### Given material ###

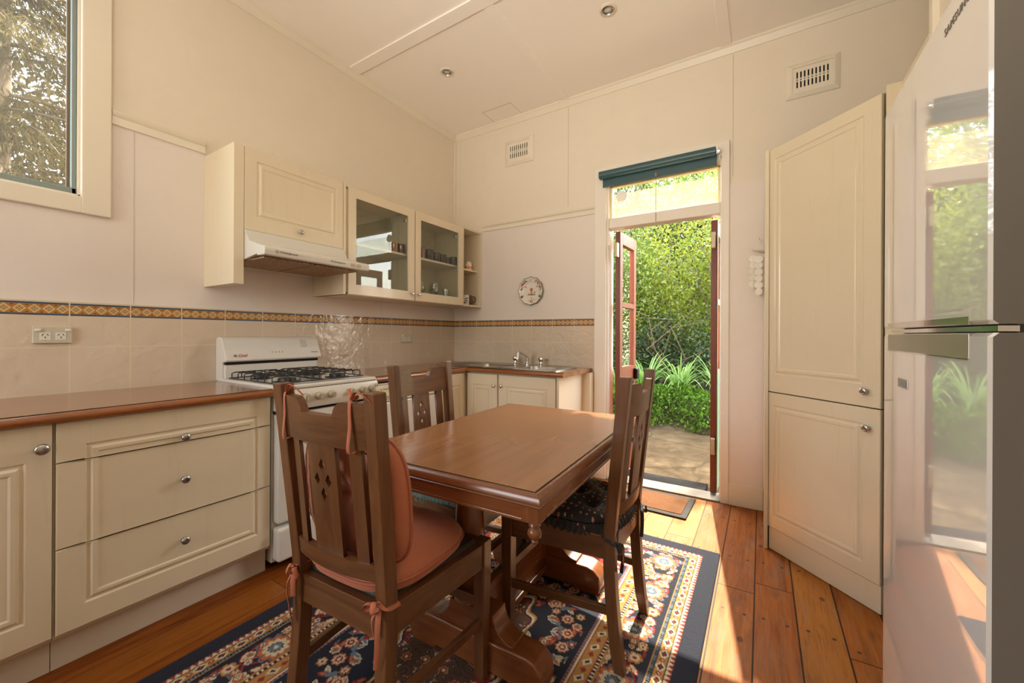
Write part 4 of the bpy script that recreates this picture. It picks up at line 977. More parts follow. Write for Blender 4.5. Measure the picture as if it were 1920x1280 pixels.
# ------------------------------------------------------------------ chairs
CH, CWb, CWt, CWf, CD = .985, .372, .397, .447, .42
RK = .055
def Yp(z): return -RK * max(0, (z - .45)) / (CH - .45) - .035 * max(0, (.40 - z) / .40) ** 1.6
def Xo(z): return CWb / 2 if z < .45 else CWb / 2 + (CWt - CWb) / 2 * (z - .45) / (CH - .45)
M_pad = plain('grey_green_vinyl', (.07, .066, .05), .45, bump=.2, bscale=120)
def chair(loc, rz, label):
    c = thing('dining_chair', loc, label, 'chair', 'wooden dining chairs around the table', rz)
    B = lambda n, mb, m, p=c, **kw: mb.build(n, m, p, world=False, **kw)
    T = .037
    for s in (-1, 1):
        rings = []
        for z in (0, .08, .16, .25, .34, .42, .50, .62, .75, .88, CH - .004, CH):
            t = T * (.86 if z < .05 else 1); xo = s * (Xo(z) - (.003 if z == CH else 0)); xi = s * (Xo(z) - t); y = Yp(z)
            rings.append([(xo, y, z), (xi, y, z), (xi, y + t + .002, z), (xo, y + t + .002, z)])
        B('leg', MB().loft(rings), M_wz, bevel=.0025)
        x0, x1 = s * CWf / 2, s * (CWf / 2 - .042)
        B('leg', MB().loft([[(x0 * k0, CD - a, z), (x1, CD - a, z), (x1, CD - .042 + b, z), (x0 * k0, CD - .042 + b, z)] for z, k0, a, b in ((0, .975, .004, .004), (.36, 1, 0, 0), (.452, 1, 0, 0))]), M_wz, bevel=.002)
        B('seat_rail', MB().bar((s * (CWb / 2 - .0145), .03, .407), (s * (CWf / 2 - .0165), CD - .03, .407), .024, .078), M_wy, bevel=.002)
        B('stretcher', MB().bar((s * (CWb / 2 - .018), .01, .192), (s * (CWf / 2 - .02), CD - .02, .185), .017, .028), M_wy, bevel=.002)
    B('seat_rail', MB().box(-CWb / 2 + .03, CWb / 2 - .03, .006, .03, .360, .440), M_wx, bevel=.002)
    B('seat_rail', MB().box(-CWf / 2 + .04, CWf / 2 - .04, CD - .028, CD - .003, .368, .447), M_wx, bevel=.002)
    B('stretcher', MB().box(-CWf / 2 + .035, CWf / 2 - .035, CD - .034, CD - .016, .235, .265), M_wx, bevel=.002)
    a, b = CWb / 2 - .028, CWf / 2 - .03
    pd = B('seat_pad', MB().loft([[(-a, .034, z), (a, .034, z), (b, CD - .03, z), (-b, CD - .03, z)] if z < .45 else [(-a + .012, .046, z), (a - .012, .046, z), (b - .012, CD - .042, z), (-b + .012, CD - .042, z)] for z in (.43, .446, .454)]), M_pad, bevel=.003)
    # backrest
    hw = CWt / 2 - T + .004
    def bow(x): return -.024 * (1 - (x / hw) ** 2)
    def curved(zlo, zhi, th=.021, n=40):
        rings = []
        for k in range(n + 1):
            x = -hw + 2 * hw * k / n
            lo, hi = zlo, zhi(x) if callable(zhi) else zhi
            f = lambda z: Yp(z) + .019 + bow(x)
            rings.append([(x, f(lo) - th / 2, lo), (x, f(lo) + th / 2, lo), (x, f(hi) + th / 2, hi), (x, f(hi) - th / 2, hi)])
        return MB().loft(rings)
    def crest(x):
        ax = abs(x); r = .034
        if ax >= .062 + r: return .957
        if ax <= .062: return .920
        return .920 + .037 * math.sqrt(max(0, 1 - ((.062 + r - ax) / r) ** 2)) * .999 + (0 if ax > .0625 else 0)
    xs = sorted(set([-hw + 2 * hw * k / 40 for k in range(41)] + [s * (.062 + .034 * k / 8) for k in range(9) for s in (-1, 1)]))
    rings = []
    for x in xs:
        hi = crest(x) if abs(abs(x) - .062) > 1e-6 else .928; lo = .842; f = lambda z: Yp(z) + .019 + bow(x)
        rings.append([(x, f(lo) - .011, lo), (x, f(lo) + .011, lo), (x, f(hi) + .011, hi), (x, f(hi) - .011, hi)])
    B('crest_rail', MB().loft(rings), M_wx, smooth=40)
    B('back_rail', curved(.508, .552), M_wx, smooth=40)
    def slat(name, x0, x1, holes=()):
        z0, z1 = .548, .846
        n = 10
        me = shape2d([[(x0 + (x1 - x0) * k / n, z0) for k in range(n + 1)] + [(x1 - (x1 - x0) * k / n, z1) for k in range(n + 1)]] + list(holes), .011)
        for v in me.vertices:
            x, z, t = v.co.x, v.co.y, v.co.z; v.co = (x, Yp(z) + .019 + bow(x) - t, z)
        o = link(name, me, M_wz, c, world=False); fixnormals(me); return o
    slat('slat', -.133, -.098); slat('slat', .098, .133)
    dia = lambda u, v: [(u - .0115, v), (u, v - .0185), (u + .0115, v), (u, v + .0185)]
    slat('splat', -.053, .053, [dia(0, .786), dia(-.0215, .748), dia(.0215, .748), dia(0, .710)])
    return c
cA = chair((1.632, -2.405, .009), math.radians(3.2), 'wooden dining chair nearest the camera, carrying two terracotta cushions')
cR = chair((2.172, -1.568, .009), math.radians(90.8), 'wooden dining chair between the table and the garden door, with a dark floral cushion')
cL = chair((1.250, -1.672, .009), math.radians(-88), 'wooden dining chair on the stove side of the table, tucked under it')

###

## Required work
Copy out the listing exactly as it stands, but not the pictures.

## Response
Write part 4 of the bpy script that recreates this picture. It picks up at line 977. More parts follow. Write for Blender 4.5. Measure the picture as if it were 1920x1280 pixels.
# ------------------------------------------------------------------ chairs
CH, CWb, CWt, CWf, CD = .985, .372, .397, .447, .42
RK = .055
def Yp(z): return -RK * max(0, (z - .45)) / (CH - .45) - .035 * max(0, (.40 - z) / .40) ** 1.6
def Xo(z): return CWb / 2 if z < .45 else CWb / 2 + (CWt - CWb) / 2 * (z - .45) / (CH - .45)
M_pad = plain('grey_green_vinyl', (.07, .066, .05), .45, bump=.2, bscale=120)
def chair(loc, rz, label):
    c = thing('dining_chair', loc, label, 'chair', 'wooden dining chairs around the table', rz)
    B = lambda n, mb, m, p=c, **kw: mb.build(n, m, p, world=False, **kw)
    T = .037
    for s in (-1, 1):
        rings = []
        for z in (0, .08, .16, .25, .34, .42, .50, .62, .75, .88, CH - .004, CH):
            t = T * (.86 if z < .05 else 1); xo = s * (Xo(z) - (.003 if z == CH else 0)); xi = s * (Xo(z) - t); y = Yp(z)
            rings.append([(xo, y, z), (xi, y, z), (xi, y + t + .002, z), (xo, y + t + .002, z)])
        B('leg', MB().loft(rings), M_wz, bevel=.0025)
        x0, x1 = s * CWf / 2, s * (CWf / 2 - .042)
        B('leg', MB().loft([[(x0 * k0, CD - a, z), (x1, CD - a, z), (x1, CD - .042 + b, z), (x0 * k0, CD - .042 + b, z)] for z, k0, a, b in ((0, .975, .004, .004), (.36, 1, 0, 0), (.452, 1, 0, 0))]), M_wz, bevel=.002)
        B('seat_rail', MB().bar((s * (CWb / 2 - .0145), .03, .407), (s * (CWf / 2 - .0165), CD - .03, .407), .024, .078), M_wy, bevel=.002)
        B('stretcher', MB().bar((s * (CWb / 2 - .018), .01, .192), (s * (CWf / 2 - .02), CD - .02, .185), .017, .028), M_wy, bevel=.002)
    B('seat_rail', MB().box(-CWb / 2 + .03, CWb / 2 - .03, .006, .03, .360, .440), M_wx, bevel=.002)
    B('seat_rail', MB().box(-CWf / 2 + .04, CWf / 2 - .04, CD - .028, CD - .003, .368, .447), M_wx, bevel=.002)
    B('stretcher', MB().box(-CWf / 2 + .035, CWf / 2 - .035, CD - .034, CD - .016, .235, .265), M_wx, bevel=.002)
    a, b = CWb / 2 - .028, CWf / 2 - .03
    pd = B('seat_pad', MB().loft([[(-a, .034, z), (a, .034, z), (b, CD - .03, z), (-b, CD - .03, z)] if z < .45 else [(-a + .012, .046, z), (a - .012, .046, z), (b - .012, CD - .042, z), (-b + .012, CD - .042, z)] for z in (.43, .446, .454)]), M_pad, bevel=.003)
    # backrest
    hw = CWt / 2 - T + .004
    def bow(x): return -.024 * (1 - (x / hw) ** 2)
    def curved(zlo, zhi, th=.021, n=40):
        rings = []
        for k in range(n + 1):
            x = -hw + 2 * hw * k / n
            lo, hi = zlo, zhi(x) if callable(zhi) else zhi
            f = lambda z: Yp(z) + .019 + bow(x)
            rings.append([(x, f(lo) - th / 2, lo), (x, f(lo) + th / 2, lo), (x, f(hi) + th / 2, hi), (x, f(hi) - th / 2, hi)])
        return MB().loft(rings)
    def crest(x):
        ax = abs(x); r = .034
        if ax >= .062 + r: return .957
        if ax <= .062: return .920
        return .920 + .037 * math.sqrt(max(0, 1 - ((.062 + r - ax) / r) ** 2)) * .999 + (0 if ax > .0625 else 0)
    xs = sorted(set([-hw + 2 * hw * k / 40 for k in range(41)] + [s * (.062 + .034 * k / 8) for k in range(9) for s in (-1, 1)]))
    rings = []
    for x in xs:
        hi = crest(x) if abs(abs(x) - .062) > 1e-6 else .928; lo = .842; f = lambda z: Yp(z) + .019 + bow(x)
        rings.append([(x, f(lo) - .011, lo), (x, f(lo) + .011, lo), (x, f(hi) + .011, hi), (x, f(hi) - .011, hi)])
    B('crest_rail', MB().loft(rings), M_wx, smooth=40)
    B('back_rail', curved(.508, .552), M_wx, smooth=40)
    def slat(name, x0, x1, holes=()):
        z0, z1 = .548, .846
        n = 10
        me = shape2d([[(x0 + (x1 - x0) * k / n, z0) for k in range(n + 1)] + [(x1 - (x1 - x0) * k / n, z1) for k in range(n + 1)]] + list(holes), .011)
        for v in me.vertices:
            x, z, t = v.co.x, v.co.y, v.co.z; v.co = (x, Yp(z) + .019 + bow(x) - t, z)
        o = link(name, me, M_wz, c, world=False); fixnormals(me); return o
    slat('slat', -.133, -.098); slat('slat', .098, .133)
    dia = lambda u, v: [(u - .0115, v), (u, v - .0185), (u + .0115, v), (u, v + .0185)]
    slat('splat', -.053, .053, [dia(0, .786), dia(-.0215, .748), dia(.0215, .748), dia(0, .710)])
    return c
cA = chair((1.632, -2.405, .009), math.radians(3.2), 'wooden dining chair nearest the camera, carrying two terracotta cushions')
cR = chair((2.172, -1.568, .009), math.radians(90.8), 'wooden dining chair between the table and the garden door, with a dark floral cushion')
cL = chair((1.250, -1.672, .009), math.radians(-88), 'wooden dining chair on the stove side of the table, tucked under it')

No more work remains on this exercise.